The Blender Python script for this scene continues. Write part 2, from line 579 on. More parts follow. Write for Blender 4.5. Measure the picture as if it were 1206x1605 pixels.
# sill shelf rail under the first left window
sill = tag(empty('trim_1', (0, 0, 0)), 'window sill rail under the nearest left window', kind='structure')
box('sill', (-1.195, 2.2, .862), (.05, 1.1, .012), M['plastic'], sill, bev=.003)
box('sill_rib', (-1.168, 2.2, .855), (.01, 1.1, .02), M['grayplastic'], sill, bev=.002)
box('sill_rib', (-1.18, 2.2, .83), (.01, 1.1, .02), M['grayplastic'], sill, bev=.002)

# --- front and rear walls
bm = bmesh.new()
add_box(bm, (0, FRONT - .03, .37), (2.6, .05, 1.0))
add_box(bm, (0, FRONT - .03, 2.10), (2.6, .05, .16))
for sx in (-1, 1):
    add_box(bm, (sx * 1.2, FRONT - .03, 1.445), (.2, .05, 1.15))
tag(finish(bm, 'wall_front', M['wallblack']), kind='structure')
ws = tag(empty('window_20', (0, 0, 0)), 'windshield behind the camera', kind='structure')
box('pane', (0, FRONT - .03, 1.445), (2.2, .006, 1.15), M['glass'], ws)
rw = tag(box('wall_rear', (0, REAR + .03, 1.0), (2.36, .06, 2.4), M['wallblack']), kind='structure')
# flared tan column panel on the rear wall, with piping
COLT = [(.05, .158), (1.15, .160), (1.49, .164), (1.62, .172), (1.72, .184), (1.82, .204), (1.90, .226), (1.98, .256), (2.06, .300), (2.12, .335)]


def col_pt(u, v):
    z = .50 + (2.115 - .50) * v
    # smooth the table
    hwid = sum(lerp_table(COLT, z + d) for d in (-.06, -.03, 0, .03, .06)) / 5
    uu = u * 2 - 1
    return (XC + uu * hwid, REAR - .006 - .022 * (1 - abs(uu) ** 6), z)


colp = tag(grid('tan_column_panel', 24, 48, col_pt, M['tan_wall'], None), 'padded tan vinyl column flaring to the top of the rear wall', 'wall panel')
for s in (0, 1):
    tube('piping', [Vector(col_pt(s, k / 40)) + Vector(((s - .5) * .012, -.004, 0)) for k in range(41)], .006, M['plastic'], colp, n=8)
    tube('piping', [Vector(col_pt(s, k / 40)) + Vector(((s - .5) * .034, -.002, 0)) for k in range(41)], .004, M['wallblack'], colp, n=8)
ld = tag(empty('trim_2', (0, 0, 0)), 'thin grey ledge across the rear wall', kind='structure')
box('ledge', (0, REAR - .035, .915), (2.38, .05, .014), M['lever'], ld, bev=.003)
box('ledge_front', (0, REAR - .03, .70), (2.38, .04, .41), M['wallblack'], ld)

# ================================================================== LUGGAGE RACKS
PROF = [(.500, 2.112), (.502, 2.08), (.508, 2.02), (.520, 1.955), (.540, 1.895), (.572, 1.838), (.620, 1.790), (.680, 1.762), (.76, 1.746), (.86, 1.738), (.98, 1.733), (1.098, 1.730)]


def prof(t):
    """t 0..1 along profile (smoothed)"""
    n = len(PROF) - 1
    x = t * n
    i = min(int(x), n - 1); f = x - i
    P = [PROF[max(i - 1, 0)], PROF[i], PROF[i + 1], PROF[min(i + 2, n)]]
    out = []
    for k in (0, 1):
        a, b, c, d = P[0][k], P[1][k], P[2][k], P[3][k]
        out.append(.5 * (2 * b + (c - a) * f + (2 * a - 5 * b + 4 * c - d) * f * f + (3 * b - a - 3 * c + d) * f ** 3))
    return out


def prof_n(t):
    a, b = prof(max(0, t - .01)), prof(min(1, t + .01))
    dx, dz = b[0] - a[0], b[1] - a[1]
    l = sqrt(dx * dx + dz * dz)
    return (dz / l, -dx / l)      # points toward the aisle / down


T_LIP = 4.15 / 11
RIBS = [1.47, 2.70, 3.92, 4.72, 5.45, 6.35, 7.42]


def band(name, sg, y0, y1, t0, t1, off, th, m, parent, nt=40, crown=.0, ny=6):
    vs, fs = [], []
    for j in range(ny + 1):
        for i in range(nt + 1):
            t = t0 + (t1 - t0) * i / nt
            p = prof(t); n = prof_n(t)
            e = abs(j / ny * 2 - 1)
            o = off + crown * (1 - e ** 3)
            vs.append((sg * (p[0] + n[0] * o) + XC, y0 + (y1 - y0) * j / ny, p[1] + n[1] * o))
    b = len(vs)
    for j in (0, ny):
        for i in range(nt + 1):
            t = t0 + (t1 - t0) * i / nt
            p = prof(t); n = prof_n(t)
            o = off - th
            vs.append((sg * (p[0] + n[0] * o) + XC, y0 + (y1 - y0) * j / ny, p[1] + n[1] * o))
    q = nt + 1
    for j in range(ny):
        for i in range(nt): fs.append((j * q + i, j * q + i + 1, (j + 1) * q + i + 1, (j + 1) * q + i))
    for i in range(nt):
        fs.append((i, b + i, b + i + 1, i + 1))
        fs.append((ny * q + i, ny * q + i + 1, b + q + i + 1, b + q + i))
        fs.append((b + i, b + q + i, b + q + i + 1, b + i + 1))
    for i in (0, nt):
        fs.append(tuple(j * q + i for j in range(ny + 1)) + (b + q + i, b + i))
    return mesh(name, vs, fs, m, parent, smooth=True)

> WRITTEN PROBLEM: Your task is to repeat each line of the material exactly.

> REPLY:
The Blender Python script for this scene continues. Write part 2, from line 579 on. More parts follow. Write for Blender 4.5. Measure the picture as if it were 1206x1605 pixels.
# sill shelf rail under the first left window
sill = tag(empty('trim_1', (0, 0, 0)), 'window sill rail under the nearest left window', kind='structure')
box('sill', (-1.195, 2.2, .862), (.05, 1.1, .012), M['plastic'], sill, bev=.003)
box('sill_rib', (-1.168, 2.2, .855), (.01, 1.1, .02), M['grayplastic'], sill, bev=.002)
box('sill_rib', (-1.18, 2.2, .83), (.01, 1.1, .02), M['grayplastic'], sill, bev=.002)

# --- front and rear walls
bm = bmesh.new()
add_box(bm, (0, FRONT - .03, .37), (2.6, .05, 1.0))
add_box(bm, (0, FRONT - .03, 2.10), (2.6, .05, .16))
for sx in (-1, 1):
    add_box(bm, (sx * 1.2, FRONT - .03, 1.445), (.2, .05, 1.15))
tag(finish(bm, 'wall_front', M['wallblack']), kind='structure')
ws = tag(empty('window_20', (0, 0, 0)), 'windshield behind the camera', kind='structure')
box('pane', (0, FRONT - .03, 1.445), (2.2, .006, 1.15), M['glass'], ws)
rw = tag(box('wall_rear', (0, REAR + .03, 1.0), (2.36, .06, 2.4), M['wallblack']), kind='structure')
# flared tan column panel on the rear wall, with piping
COLT = [(.05, .158), (1.15, .160), (1.49, .164), (1.62, .172), (1.72, .184), (1.82, .204), (1.90, .226), (1.98, .256), (2.06, .300), (2.12, .335)]


def col_pt(u, v):
    z = .50 + (2.115 - .50) * v
    # smooth the table
    hwid = sum(lerp_table(COLT, z + d) for d in (-.06, -.03, 0, .03, .06)) / 5
    uu = u * 2 - 1
    return (XC + uu * hwid, REAR - .006 - .022 * (1 - abs(uu) ** 6), z)


colp = tag(grid('tan_column_panel', 24, 48, col_pt, M['tan_wall'], None), 'padded tan vinyl column flaring to the top of the rear wall', 'wall panel')
for s in (0, 1):
    tube('piping', [Vector(col_pt(s, k / 40)) + Vector(((s - .5) * .012, -.004, 0)) for k in range(41)], .006, M['plastic'], colp, n=8)
    tube('piping', [Vector(col_pt(s, k / 40)) + Vector(((s - .5) * .034, -.002, 0)) for k in range(41)], .004, M['wallblack'], colp, n=8)
ld = tag(empty('trim_2', (0, 0, 0)), 'thin grey ledge across the rear wall', kind='structure')
box('ledge', (0, REAR - .035, .915), (2.38, .05, .014), M['lever'], ld, bev=.003)
box('ledge_front', (0, REAR - .03, .70), (2.38, .04, .41), M['wallblack'], ld)

# ================================================================== LUGGAGE RACKS
PROF = [(.500, 2.112), (.502, 2.08), (.508, 2.02), (.520, 1.955), (.540, 1.895), (.572, 1.838), (.620, 1.790), (.680, 1.762), (.76, 1.746), (.86, 1.738), (.98, 1.733), (1.098, 1.730)]


def prof(t):
    """t 0..1 along profile (smoothed)"""
    n = len(PROF) - 1
    x = t * n
    i = min(int(x), n - 1); f = x - i
    P = [PROF[max(i - 1, 0)], PROF[i], PROF[i + 1], PROF[min(i + 2, n)]]
    out = []
    for k in (0, 1):
        a, b, c, d = P[0][k], P[1][k], P[2][k], P[3][k]
        out.append(.5 * (2 * b + (c - a) * f + (2 * a - 5 * b + 4 * c - d) * f * f + (3 * b - a - 3 * c + d) * f ** 3))
    return out


def prof_n(t):
    a, b = prof(max(0, t - .01)), prof(min(1, t + .01))
    dx, dz = b[0] - a[0], b[1] - a[1]
    l = sqrt(dx * dx + dz * dz)
    return (dz / l, -dx / l)      # points toward the aisle / down


T_LIP = 4.15 / 11
RIBS = [1.47, 2.70, 3.92, 4.72, 5.45, 6.35, 7.42]


def band(name, sg, y0, y1, t0, t1, off, th, m, parent, nt=40, crown=.0, ny=6):
    vs, fs = [], []
    for j in range(ny + 1):
        for i in range(nt + 1):
            t = t0 + (t1 - t0) * i / nt
            p = prof(t); n = prof_n(t)
            e = abs(j / ny * 2 - 1)
            o = off + crown * (1 - e ** 3)
            vs.append((sg * (p[0] + n[0] * o) + XC, y0 + (y1 - y0) * j / ny, p[1] + n[1] * o))
    b = len(vs)
    for j in (0, ny):
        for i in range(nt + 1):
            t = t0 + (t1 - t0) * i / nt
            p = prof(t); n = prof_n(t)
            o = off - th
            vs.append((sg * (p[0] + n[0] * o) + XC, y0 + (y1 - y0) * j / ny, p[1] + n[1] * o))
    q = nt + 1
    for j in range(ny):
        for i in range(nt): fs.append((j * q + i, j * q + i + 1, (j + 1) * q + i + 1, (j + 1) * q + i))
    for i in range(nt):
        fs.append((i, b + i, b + i + 1, i + 1))
        fs.append((ny * q + i, ny * q + i + 1, b + q + i + 1, b + q + i))
        fs.append((b + i, b + q + i, b + q + i + 1, b + i + 1))
    for i in (0, nt):
        fs.append(tuple(j * q + i for j in range(ny + 1)) + (b + q + i, b + i))
    return mesh(name, vs, fs, m, parent, smooth=True)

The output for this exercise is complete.